Begin with the first line below and retype each line exactly through the line containing "return link(o)". Any pictures are to be left out.

▶ [DATA SHOWN]:

————————

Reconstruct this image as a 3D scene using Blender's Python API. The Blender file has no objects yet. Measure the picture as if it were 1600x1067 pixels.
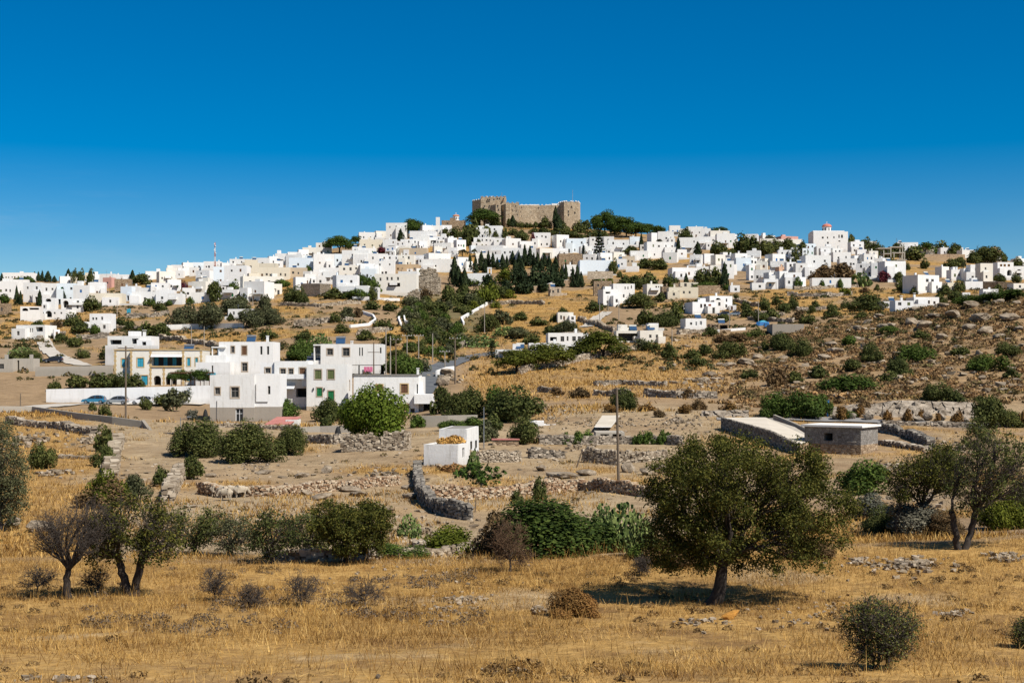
# A whitewashed hill town under a fortress, seen across a dry valley.
SKY_ALT, SKY_AIR, SKY_DUST, SKY_OZ, SKY_SAT, SKY_HUE, SKY_STR, EXPO = 1500, 1.0, 0.3, 4.0, 1.6, 0.50, 0.060, 0.58
import bpy, math, random
import numpy as np
from mathutils import Vector, Matrix

random.seed(11)
rng = np.random.default_rng(11)
F, CX, HY, CZ = 2198.0, 800.0, 575.0, 20.0      # lens in photograph pixels, level row, eye height
scene = bpy.context.scene
COL = scene.collection
R = math.radians

# ------------------------------------------------------------------ objects
def link(o, parent=None):
    COL.objects.link(o)
    if parent is not None:
        o.parent = parent
    return o

def tag(o, label=None, cat=None, group=None, kind=None):
    if label: o['label'] = label
    if cat: o['category'] = cat
    if group: o['group'] = group
    if kind: o['kind'] = kind
    return o

def empty(name, loc, rz=0.0):
    o = bpy.data.objects.new(name, None)
    o.location = loc
    o.rotation_euler = (0, 0, rz)
    o.empty_display_size = 0.3
    return link(o)

def np_mesh(name, V, Q, mats, smooth=False, midx=None):
    V = np.asarray(V, dtype=np.float32); Q = np.asarray(Q, dtype=np.int32)
    me = bpy.data.meshes.new(name)
    n, k = Q.shape
    me.vertices.add(len(V)); me.vertices.foreach_set('co', V.ravel())
    me.loops.add(n * k); me.loops.foreach_set('vertex_index', Q.ravel())
    me.polygons.add(n); me.polygons.foreach_set('loop_start', np.arange(0, n * k, k, dtype=np.int32))
    for m in (mats if isinstance(mats, (list, tuple)) else [mats]):
        me.materials.append(m)
    if midx is not None:
        me.polygons.foreach_set('material_index', np.asarray(midx, dtype=np.int32))
    me.polygons.foreach_set('use_smooth', np.full(n, smooth, dtype=bool))
    me.update(calc_edges=True)
    return me

def obj_np(name, V, Q, mats, parent=None, smooth=False, midx=None):
    return link(bpy.data.objects.new(name, np_mesh(name, V, Q, mats, smooth, midx)), parent)

class MB:
    """collects polygons for one mesh"""
    def __init__(self): self.v = []; self.f = []; self.m = []; self.mats = []
    def mi(self, mat):
        if mat not in self.mats: self.mats.append(mat)
        return self.mats.index(mat)
    def poly(self, pts, mat):
        b = len(self.v); self.v += [tuple(p) for p in pts]
        self.f.append(tuple(range(b, b + len(pts)))); self.m.append(self.mi(mat))
    def box(self, x0, x1, y0, y1, z0, z1, mat, M=None):
        c = [(x, y, z) for z in (z0, z1) for y in (y0, y1) for x in (x0, x1)]
        if M is not None: c = [tuple(M @ Vector(p)) for p in c]
        b = len(self.v); self.v += c
        for q in ((0, 2, 3, 1), (4, 5, 7, 6), (0, 1, 5, 4), (2, 6, 7, 3), (0, 4, 6, 2), (1, 3, 7, 5)):
            self.f.append(tuple(b + i for i in q)); self.m.append(self.mi(mat))
    def prism(self, plan, z0, z1, mat, top=1.0):
        n = len(plan); b = len(self.v)
        cx = sum(p[0] for p in plan) / n; cy = sum(p[1] for p in plan) / n
        self.v += [(p[0], p[1], z0) for p in plan] + [(cx + (p[0] - cx) * top, cy + (p[1] - cy) * top, z1) for p in plan]
        k = self.mi(mat)
        for i in range(n):
            j = (i + 1) % n
            self.f.append((b + i, b + j, b + n + j, b + n + i)); self.m.append(k)
        self.f.append(tuple(b + n + i for i in range(n))); self.m.append(k)
        self.f.append(tuple(b + i for i in reversed(range(n)))); self.m.append(k)
    def cyl(self, p0, p1, r0, r1, n, mat, caps=True):
        p0 = Vector(p0); p1 = Vector(p1); d = (p1 - p0)
        q = d.to_track_quat('Z', 'Y')
        b = len(self.v); k = self.mi(mat)
        for p, r in ((p0, r0), (p1, r1)):
            for i in range(n):
                a = 2 * math.pi * i / n
                self.v.append(tuple(p + q @ Vector((r * math.cos(a), r * math.sin(a), 0))))
        for i in range(n):
            j = (i + 1) % n
            self.f.append((b + i, b + j, b + n + j, b + n + i)); self.m.append(k)
        if caps:
            self.f.append(tuple(b + n + i for i in range(n))); self.m.append(k)
            self.f.append(tuple(b + i for i in reversed(range(n)))); self.m.append(k)
    def dome(self, c, r, rz, n, rings, mat):
        k = self.mi(mat); prev = None
        for j in range(rings + 1):
            t = math.pi / 2 * j / rings
            if j == rings:
                self.v.append((c[0], c[1], c[2] + rz)); top = len(self.v) - 1
                for i in range(n):
                    self.f.append((prev + i, prev + (i + 1) % n, top)); self.m.append(k)
                break
            b = len(self.v)
            for i in range(n):
                a = 2 * math.pi * i / n
                self.v.append((c[0] + r * math.cos(t) * math.cos(a), c[1] + r * math.cos(t) * math.sin(a), c[2] + rz * math.sin(t)))
            if prev is not None:
                for i in range(n):
                    j2 = (i + 1) % n
                    self.f.append((prev + i, prev + j2, b + j2, b + i)); self.m.append(k)
            prev = b
    def mesh(self, name, smooth=False):
        me = bpy.data.meshes.new(name)
        me.from_pydata(self.v, [], self.f)
        for m in self.mats: me.materials.append(m)
        me.polygons.foreach_set('material_index', self.m)
        if smooth: me.polygons.foreach_set('use_smooth', [True] * len(self.f))
        me.update()
        return me
    def build(self, name, parent=None, smooth=False):
        return link(bpy.data.objects.new(name, self.mesh(name, smooth)), parent)

# ------------------------------------------------------------------ noise
def _hash(ix, iy, s):
    n = (ix * 374761393 + iy * 668265263 + s * 974711) & 0x7fffffff
    n = ((n ^ (n >> 13)) * 1274126177) & 0x7fffffff
    return ((n ^ (n >> 16)) & 0xffff) / 65535.0
def vnoise(x, y, s=0):
    x = np.asarray(x, float); y = np.asarray(y, float)
    ix = np.floor(x).astype(np.int64); iy = np.floor(y).astype(np.int64)
    fx = x - ix; fy = y - iy
    fx = fx * fx * (3 - 2 * fx); fy = fy * fy * (3 - 2 * fy)
    a = _hash(ix, iy, s); b = _hash(ix + 1, iy, s); c = _hash(ix, iy + 1, s); d = _hash(ix + 1, iy + 1, s)
    return (a * (1 - fx) + b * fx) * (1 - fy) + (c * (1 - fx) + d * fx) * fy
def fbm(x, y, s=0, o=4):
    t = 0; a = 0.5; n = 0
    for k in range(o):
        t = t + a * vnoise(np.asarray(x) * 2 ** k, np.asarray(y) * 2 ** k, s + k); n += a; a *= 0.5
    return t / n

# ------------------------------------------------------------------ terrain: profiles along bearings
NEAR = [(4, 2500), (6, 1800), (10, 1498), (20, 1201), (30, 1067), (40, 995), (49, 945)]
FARP = [(1300, 480), (2600, 566)]
PROF = {
 -200: [(62,880),(75,842),(90,800),(115,745),(135,712),(160,680),(185,655),(200,645),(225,634),(240,629),(262,603),(300,575),(350,553),(400,533),(450,515),(500,497),(560,480),(620,467),(700,457),(800,448),(900,442),(1000,441),(1100,450)],
 100: [(62,880),(75,842),(90,800),(115,745),(135,712),(160,680),(185,655),(200,645),(225,634),(240,629),(262,603),(300,575),(350,553),(400,533),(450,515),(500,497),(560,480),(620,466),(700,456),(800,447),(900,441),(1000,440),(1100,448)],
 300: [(62,880),(75,845),(90,792),(115,745),(135,714),(160,685),(185,668),(200,662),(210,660),(222,650),(240,634),(262,600),(300,572),(350,550),(400,527),(450,508),(500,492),(560,474),(620,458),(700,442),(800,428),(900,422),(1000,426),(1100,440)],
 500: [(62,880),(75,845),(90,795),(115,750),(135,715),(160,688),(185,672),(200,665),(210,660),(226,638),(250,612),(262,600),(275,588),(300,566),(350,537),(400,512),(450,490),(500,470),(560,448),(620,430),(700,412),(780,398),(860,393),(920,393),(1000,401),(1100,420)],
 600: [(62,882),(75,848),(90,800),(115,752),(135,712),(160,685),(185,668),(200,660),(215,655),(240,630),(262,602),(275,586),(300,565),(350,540),(400,515),(450,495),(500,475),(560,452),(620,430),(700,408),(780,388),(860,375),(920,373),(1000,379),(1100,400)],
 700: [(62,882),(75,850),(90,805),(115,757),(125,732),(140,705),(160,680),(185,662),(200,650),(230,625),(270,600),(300,575),(350,545),(400,525),(450,505),(520,480),(560,463),(620,440),(700,412),(780,386),(860,360),(900,353),(940,351),(1000,358),(1100,390)],
 850: [(62,876),(75,848),(90,803),(115,757),(135,722),(160,685),(185,655),(200,637),(240,608),(280,580),(320,556),(350,545),(400,520),(450,500),(500,480),(560,460),(600,447),(660,425),(720,400),(780,382),(840,365),(890,353),(940,350),(1000,358),(1100,390)],
 1000: [(62,868),(75,842),(90,800),(115,757),(140,715),(165,680),(185,648),(200,635),(240,606),(280,577),(320,549),(350,533),(400,512),(450,492),(500,472),(560,455),(600,444),(650,426),(700,407),(760,390),(830,374),(880,366),(950,366),(1050,376),(1150,400)],
 1200: [(62,860),(75,833),(90,797),(115,750),(135,716),(150,690),(172,660),(180,654),(190,640),(240,600),(280,570),(320,545),(350,530),(390,517),(430,497),(480,477),(530,457),(560,447),(600,432),(650,414),(720,396),(800,383),(860,380),(950,383),(1050,393)],
 1400: [(62,850),(75,828),(90,793),(115,745),(135,712),(160,674),(172,665),(181,660),(184,628),(220,598),(260,563),(300,528),(340,500),(365,489),(400,491),(450,484),(500,467),(560,449),(620,432),(680,417),(750,404),(820,397),(900,397),(1000,405)],
 1600: [(62,838),(75,820),(90,788),(115,745),(135,712),(160,680),(174,670),(182,665),(185,632),(220,590),(260,535),(300,490),(335,457),(370,460),(450,463),(520,452),(600,437),(700,421),(800,411),(900,409),(1000,415)],
 1800: [(62,830),(75,812),(90,782),(115,742),(135,710),(160,682),(174,672),(182,667),(185,630),(220,585),(260,525),(300,475),(340,440),(380,445),(450,455),(520,452),(600,440),(700,425),(800,416),(900,413),(1000,419)],
}
_lg = np.linspace(math.log(4), math.log(2600), 1400)
_pc = np.arange(-300, 1905, 8.0)
def _table():
    xs = sorted(PROF)
    rows = []
    for x in xs:
        p = NEAR + PROF[x] + FARP
        r = np.interp(_lg, np.log([a for a, b in p]), [b for a, b in p])
        k = np.exp(-0.5 * (np.arange(-9, 10) / 3.2) ** 2); k /= k.sum()
        rows.append(np.convolve(np.pad(r, 9, mode='edge'), k, mode='valid'))
    rows = np.array(rows)                       # columns x depth
    T = np.array([np.interp(_pc, xs, rows[:, i]) for i in range(rows.shape[1])])
    k = np.exp(-0.5 * (np.arange(-14, 15) / 5.5) ** 2); k /= k.sum()
    return np.array([np.convolve(np.pad(r, 14, mode='edge'), k, mode='valid') for r in T])
TAB = _table()
def prow(px, d):
    px = np.clip(px, _pc[0], _pc[-1] - 0.01); l = np.clip(np.log(np.maximum(d, 4.0)), _lg[0], _lg[-1] - 1e-6)
    a = (px - _pc[0]) / 8.0; i = np.floor(a).astype(int); i = np.minimum(i, len(_pc) - 2); fa = a - i
    b = (l - _lg[0]) / (_lg[1] - _lg[0]); j = np.floor(b).astype(int); j = np.minimum(j, len(_lg) - 2); fb = b - j
    return (TAB[j, i] * (1 - fa) + TAB[j, i + 1] * fa) * (1 - fb) + (TAB[j + 1, i] * (1 - fa) + TAB[j + 1, i + 1] * fa) * fb
def h(x, y):
    x = np.asarray(x, float); y = np.maximum(np.asarray(y, float), 4.0)
    px = CX + F * x / y
    z = CZ + (HY - prow(px, y)) / F * y
    amp = np.interp(y, [4, 60, 75, 120, 230, 400, 900], [0.10, 0.14, 0.3, 0.4, 0.35, 0.8, 0.9])
    z = z + amp * (fbm(x / 7.0, y / 7.0, 3, 4) - 0.5) * 1.6 + 0.10 * np.interp(y, [50, 70], [1, 0.6]) * (fbm(x / 1.1, y / 1.1, 9, 3) - 0.5)
    # rough outcrops on the right-hand hill
    rk = np.clip((px - 1080) / 160, 0, 1) * np.clip((y - 186) / 12, 0, 1) * np.clip((372 - y) / 20, 0, 1)
    z = z + rk * 1.5 * (np.abs(fbm(x / 9.0, y / 6.0, 21, 4) - 0.5) * 2 - 0.25)
    return z
_dd = np.exp(np.linspace(math.log(22), math.log(1150), 2600))
def pick_d(px, py):
    x = (px - CX) / F * _dd
    r = HY - (h(x, _dd) - CZ) * F / _dd
    k = np.nonzero(r <= py)[0]
    return float(_dd[k[0]]) if len(k) else float(_dd[np.argmin(r)])
def pick(px, py):
    d = pick_d(px, py); x = (px - CX) / F * d
    return Vector((x, d, float(h(x, d))))
def at(px, d, py=None):
    x = (px - CX) / F * d
    return Vector((x, d, float(h(x, d)) if py is None else CZ + (HY - py) / F * d))
def proj(p):
    return CX + F * p[0] / p[1], HY - (p[2] - CZ) * F / p[1]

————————

▶ [RESULT OF THIS TASK]:
Reconstruct this image as a 3D scene using Blender's Python API. The Blender file has no objects yet. Measure the picture as if it were 1600x1067 pixels.
# A whitewashed hill town under a fortress, seen across a dry valley.
SKY_ALT, SKY_AIR, SKY_DUST, SKY_OZ, SKY_SAT, SKY_HUE, SKY_STR, EXPO = 1500, 1.0, 0.3, 4.0, 1.6, 0.50, 0.060, 0.58
import bpy, math, random
import numpy as np
from mathutils import Vector, Matrix

random.seed(11)
rng = np.random.default_rng(11)
F, CX, HY, CZ = 2198.0, 800.0, 575.0, 20.0      # lens in photograph pixels, level row, eye height
scene = bpy.context.scene
COL = scene.collection
R = math.radians

# ------------------------------------------------------------------ objects
def link(o, parent=None):
    COL.objects.link(o)
    if parent is not None:
        o.parent = parent
    return o

def tag(o, label=None, cat=None, group=None, kind=None):
    if label: o['label'] = label
    if cat: o['category'] = cat
    if group: o['group'] = group
    if kind: o['kind'] = kind
    return o

def empty(name, loc, rz=0.0):
    o = bpy.data.objects.new(name, None)
    o.location = loc
    o.rotation_euler = (0, 0, rz)
    o.empty_display_size = 0.3
    return link(o)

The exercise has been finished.